Although some passengers described the plane as being in “free fall” on social media, flight data shows that the aircraft descended from over 30,000 feet to 13,000 feet in five minutes. The Fire Commissioner of Philadelphia stated that, during an emergency landing, descent “happens in a fairly rapid manner.”

The last fatality involving a commercial US airline took place in 2009, when Continental Airlines Flight 3407 crashed into a house in Buffalo, NY, due to icy weather-related conditions. All 49 people on board, as well as one person on the ground, died in the crash.

Robert Sumwalt, Chairman of the National Transportation Safety Board (NTSB), gave a brief report on the incident on Tuesday afternoon, confirming the fatality and stating that the NTSB would conduct a thorough investigation into what occurred.

Soon after the NTSB report, Southwest released a follow-up statement:

“Southwest Airlines confirms an accident involving Southwest Airlines Flight 1380. The flight made an emergency diversion to Philadelphia International Airport (PHL) earlier today after the Crew reported issues with the number one engine which resulted in damage to the fuselage.

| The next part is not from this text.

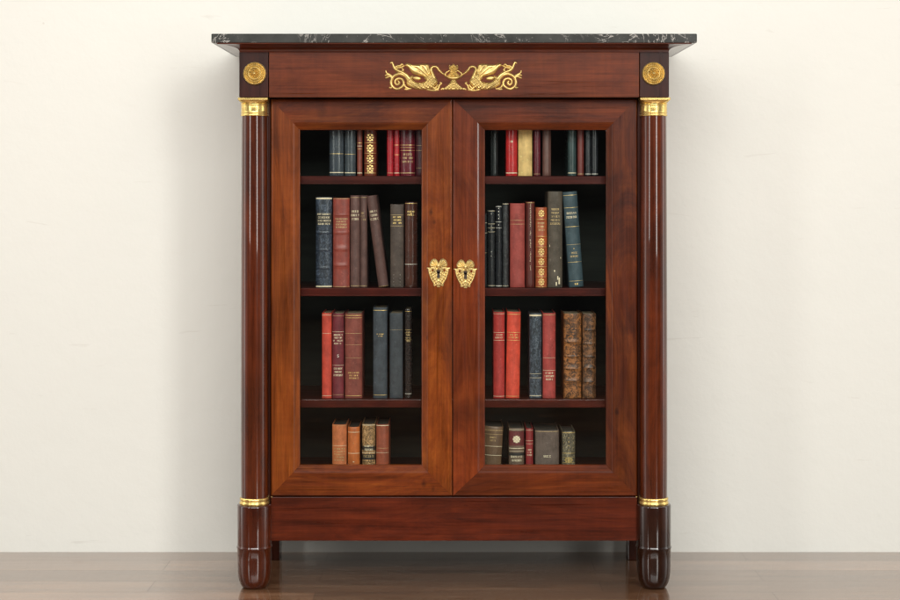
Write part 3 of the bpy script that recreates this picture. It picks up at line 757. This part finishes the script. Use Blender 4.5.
# --- lowest shelf
g4 = 'small books on the lowest shelf'
book('pale orange book, leftmost on the lowest shelf', 332.0, 346.6, 424.9, 3, (206,116,66), 'cloth', gold=[(426,.0006,DU),(446,.0008,CR)], text=[(448,462,5,.8,DU)], depth=.125, pages=M_pgd, group=g4, Y=.08)
book('orange brown book with cream lines, shortest on the left door lowest shelf', 347.6, 359.6, 427.2, 3, (200,108,52), 'leather', gold=[(432.5,.0012,CR),(453.6,.0012,CR)], dots=[(0,443.5,.0016,.0016,DU),(0,462,.004,.002,CR)], depth=.125, pages=M_pgd, group=g4, Y=.08)
book('olive tan rubbed book with black title labels on the lowest shelf', 362.0, 375.3, 424.2, 3, (160,124,82), 'marbled', patch=[(446.5,450.5,BK),(454.5,460,BK)], text=[(445,452,2,.8,CR),(455,459,1,.8,DU)], gold=[(425.4,.0014,CR),(453,.0012,CR),(462,.001,BK)], depth=.14, pages=M_pgd, group=g4, Y=.08)
book('brick brown book with pale cap, rightmost on the left door lowest shelf', 376.0, 388.9, 424.6, 3, (160,82,56), 'leather', gold=[(425.8,.0016,CR),(448.5,.0007,DU),(453,.0007,CR)], depth=.14, pages=M_pgd, group=g4, Y=.08)
book('broad tan brown book leaning at the left end of the right door lowest shelf', 481.0, 500.6, 427.2, 3, (116,90,66), 'leather', lean=R(3.4), gold=[(431,.0016,DU),(435,.0008,DU),(447,.0012,CR),(456,.0012,CR)], text=[(437,443,2,.4,DU)], depth=.15, pages=M_pgd, group=g4, Y=.08)
book('brown book with framed panel and dark label left of the thin red one', 508.9, 524.3, 428.3, 3, (112,92,76), 'leather', patch=[(431.5,446,RL),(453,456,BK)], gold=[(430,.0010,CR),(448.6,.0016,CR),(451.5,.0008,CR)], orn=[(439.5,.35,.35,CR)], text=[(455.5,463,2,.8,CR)], depth=.14, pages=M_pgd, group=g4, Y=.08)
book('thin maroon red book on the lowest shelf between two brown ones', 525.8, 533.3, 428.6, 3, (150,46,48), 'leather', gold=[(430.5,.0008,CR),(441,.0008,CR),(444,.0008,CR)], text=[(449,457,3,.8,CR)], depth=.13, pages=M_pgd, group=g4, Y=.08)
book('widest book on the lowest shelf, plain faded grey brown cloth', 535.2, 559.2, 430.6, 3, (104,88,78), 'cloth', gold=[(431.8,.0012,DU)], text=[(455,459,1,.35,CR)], depth=.16, pages=M_pgd, group=g4, Y=.08, round_=.22)
book('grey book with heavy gilt tooling, rightmost on the lowest shelf', 562.2, 575.3, 431.6, 3, (116,108,88), 'marbled', gold=[(433,.0018,G),(453.5,.0016,G),(457.5,.0008,G),(463,.0012,G)], dots=[(.0,y,.0016,.0030,G) for y in (438,442,446,450)]+[(-.72,y,.0008,.004,G) for y in (438,443,448)]+[(.72,y,.0008,.004,G) for y in (438,443,448)], orn=[(460.3,.5,.3,G)], depth=.13, pages=M_pgd, group=g4, Y=.08)

# ------------------------------------------------------------------ light
w = bpy.data.worlds.new('World'); scene.world = w; w.use_nodes = True
wt = w.node_tree; bg = wt.nodes['Background']
tc = wt.nodes.new('ShaderNodeTexCoord'); sx = wt.nodes.new('ShaderNodeSeparateXYZ'); wt.links.new(tc.outputs['Generated'], sx.inputs[0])
# added fill gradient: bright sides lift the wall shadow, dark end keeps panes black
def mrange(sock, a0, a1, b0, b1):
    m = wt.nodes.new('ShaderNodeMapRange'); wt.links.new(sock, m.inputs[0])
    for i, v in enumerate((a0, a1, b0, b1)): m.inputs[i+1].default_value = v
    return m.outputs[0]
mid = mrange(sx.outputs['Y'], -.72, -.42, .04, .38)
both = mixc(wt, 1.0, mrange(sx.outputs['Y'], -.34, -.05, .045, 2.1), mrange(sx.outputs['Z'], .45, .85, .0, .15), 'LIGHTEN')
both = mixc(wt, 1.0, both, mid, 'LIGHTEN')
wt.links.new(mixc(wt, 1.0, both, (1.0,.985,.94), 'MULTIPLY'), bg.inputs[0]); bg.inputs[1].default_value = 1.0
def softbox(name, loc, target, sx, sy, power, col=(1,.985,.945)):
    l = bpy.data.lights.new(name, 'AREA'); l.shape = 'RECTANGLE'; l.size = sx; l.size_y = sy; l.energy = power; l.color = col
    o = bpy.data.objects.new(name, l); C.objects.link(o); o.location = loc
    o.rotation_euler = (Vector(target)-Vector(loc)).to_track_quat('-Z', 'Y').to_euler()
    return o
softbox('softbox_right', (2.0,-4.4,2.0), (0,0,1.0), .65, 2.6, 44)
softbox('softbox_left', (-2.35,-2.9,1.9), (0,0,1.0), .40, 2.2, 21)
softbox('high_front_fill', (.2,-4.6,3.1), (0,.3,.5), 4.6, 2.0, 185)  # added fill lamp, high in front, evens the wall without side shadows

# ------------------------------------------------------------------ camera
cam = bpy.data.cameras.new('camera'); co = bpy.data.objects.new('camera', cam); C.objects.link(co)
co.location = (CX, -D, CZ); co.rotation_euler = (R(90), 0, 0)
cam.sensor_width = 36; cam.lens = S*D/900*36; cam.shift_y = -(300-HY)/900.0
cam.clip_start = .05; cam.clip_end = 60
scene.camera = co
vs_ = scene.view_settings; vs_.view_transform = 'Standard'; vs_.look = 'None'; vs_.exposure = .34; vs_.gamma = 1; vs_.use_curve_mapping = False
scene.cycles.max_bounces = 10; scene.cycles.transparent_max_bounces = 12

We are deeply saddened to confirm that there is one fatality resulting from this accident. The entire Southwest Airlines Family is devastated and extends its deepest, heartfelt sympathy to the Customers, employees, family members and loved ones affected by this tragic event. We have activated our emergency response team and are deploying every resource to support those affected by this tragedy. For a message from Gary Kelly, Southwest Chairman and Chief Executive Officer, please click here.

The aircraft involved today was a Boeing 737-700 (N772SW) and was en-route from New York LaGuardia (LGA) to Dallas Love Field (DAL). In total, the flight had 144 Customers and five Southwest Crewmembers onboard.  We extend our heartfelt appreciation to the Southwest Pilots and Flight Attendants who acted professionally and swiftly to take care of our Customers during the emergency diversion and landing.

Finally, Southwest Airlines officials are in direct contact with the National Transportation Safety Board (NTSB) and the Federal Aviation Administration (FAA) to support an immediate, coordinated response to this accident. Southwest is in the process of gathering additional information regarding flight 1380 and will fully cooperate in an investigative process.

Please join the Southwest Family in keeping all of those affected by today’s tragedy in your thoughts.”

The airline has changed its website banner and Twitter profile image from its signature red, yellow and blue heart symbol to one of a gray, broken heart.

Riordan was the vice president of community relations for Wells Fargo in Albuquerque, New Mexico, and was returning from a business trip in New York, according to her last Tweet:

Riordan described herself on Twitter as a “proud Team Member. Wife, mom of two, baseball fan, wine and coffee lover, passionate about my community.” She was an active volunteer well known for giving back to her community, and had been appointed Commissioner of Volunteer Engagement by the State of New Mexico. Her husband, Michael Riordan, is the former Chief Operations Officer for the City of Albuquerque. The Riordans have two young children.

Updated at 9:50pm: The family released a statement Tuesday evening, saying:

“Jennifer Riordan has passed away as a result of previously reported events on Southwest Airlines flight #1380. Jennifer’s vibrancy, passion and love infused our community and reached across our country. Her impact on everything and everyone she touched can never be fully measured. But foremost, she is the bedrock of our family. She and Mike wrote a love story unlike any other. Her beauty and love is evident through her children. We are so appreciative of the outpouring of support from family, friends and our community. We do ask that those who seek to express their condolences and prayers as well as media outlets respect our privacy at this time. Our family and friends need this time to both grieve and celebrate Jennifer’s impact on us all. In her memory, please remember to always be kind, loving, caring, and sharing.”